Plutôt que le micro-scheduling, que Laurence Einfalt qualifie “d’épiphénomène qui ne devrait pas perdurer”, la psychologue conseille d’adopter une méthode “moins mécanique”, et plus personnalisée. “Il faudrait faire complètement l’inverse, et utiliser une méthode qui nous permette d’être très fluide dans notre emploi du temps”, estime-t-elle. Mais pas question de multiplier les “to do list” non plus. “L’idée est de classer vos tâches par leur priorité : celles que l’on doit réaliser au plus vite, et celles qui peuvent être étalées dans le temps. Celles qui ont une date limite sont prioritaires et doivent être notée sur votre agenda. Les autres, à faire dès que possible mais plus tard, peuvent être entrée dans un gestionnaire de tâches. Mais là encore, il faudra faire un tri, en fonction du contexte”, explique la psychologue.

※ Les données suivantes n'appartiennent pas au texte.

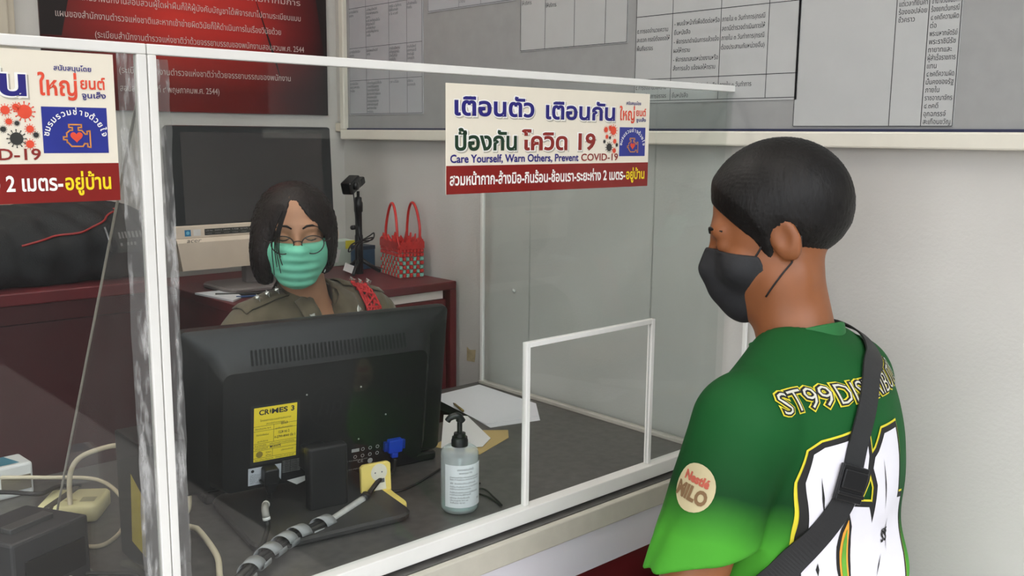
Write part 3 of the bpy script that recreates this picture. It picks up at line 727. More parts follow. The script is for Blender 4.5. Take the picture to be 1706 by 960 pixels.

Pour Diane Ballonad Rolland, il est finalement possible d’être plus efficace sans pour autant travailler plus. Elle prône plutôt ce qu’elle appelle le “slow working” et les stratégies de “temps limité”. Pour mieux s’organiser, la méthode Pomodoro propose notamment de séquencer son temps en se focalisant sur des tâches pendant 25 minutes, entrecoupées de pauses. “Mais la différence, c’est qu’on va mobiliser cette technique uniquement quand il s’agit de tâches qui nous rebutent, ou qui nécessiteront notre attention pleine et entière. L’idée n’est pas de planifier chaque minute, avec une rigidité contre-productive, mais d’essayer de maintenir son attention sur des temps courts pour sortir de l’inaction”, conclut Diane Ballonad Rolland.